Voulons- nous favoriser officiellement, de cette manière, des campagnes électorales dissimulées sous les traits de « campagnes d’accusation » qui, pendant de longs mois, mobiliseront entièrement l’énergie des élus concernés au détriment de leurs activités de représentants ? Pour quelques cas évidents d’élus corrompus ou incompétents, c’est le poison du soupçon que nous risquons d’instiller partout.

Si au lieu d’imaginer des dispositifs répressifs nous inventions une démocratie plus désirable ?

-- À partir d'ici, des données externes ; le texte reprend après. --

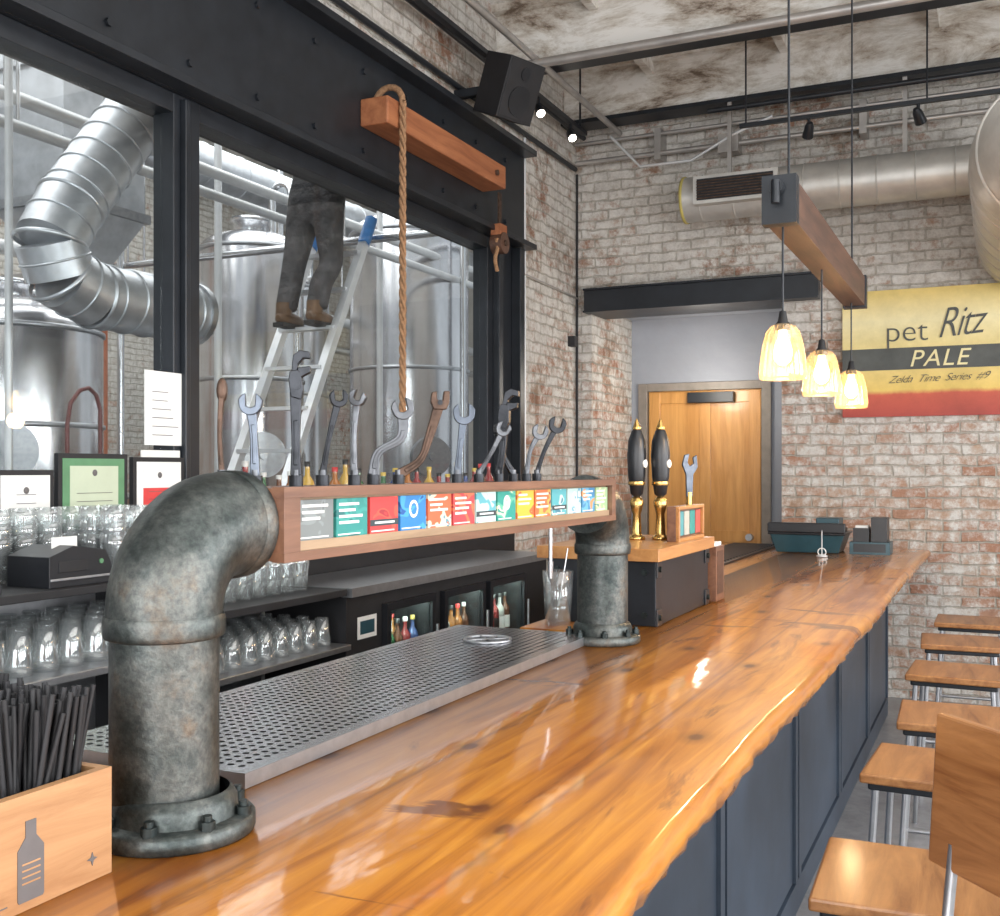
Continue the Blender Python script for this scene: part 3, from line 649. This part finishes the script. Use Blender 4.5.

Si l’on assiste aujourd’hui à une professionnalisation croissante de l’activité politique qui produit un entre-soi collusif au sein du « petit monde » politique et une défiance généralisée, la révocation des élus n’est pas une solution à la mesure des enjeux. C’est la démocratie dans son ensemble qu’il faut démocratiser. Et si au lieu d’imaginer des dispositifs répressifs nous inventions une démocratie plus désirable ? Une démocratie moins professionnelle – en limitant le cumul des mandats dans le temps et en instaurant un statut des élus permettant une véritable diversification sociale de l’accès aux mandats électifs ; une démocratie où chacun de sens mieux représenté grâce au scrutin proportionnel à chaque élection ; Une démocratie plus responsable avec un régime véritablement parlementaire, où le président de la République ne serait plus chef de tout et responsable de rien ; une démocratie qui favorise la participation des citoyens au quotidien des institutions – en leur permettant par exemple de codéfinir l’ordre du jour des assemblées délibérantes ou en leur donnant la possibilité d’initier des référendums.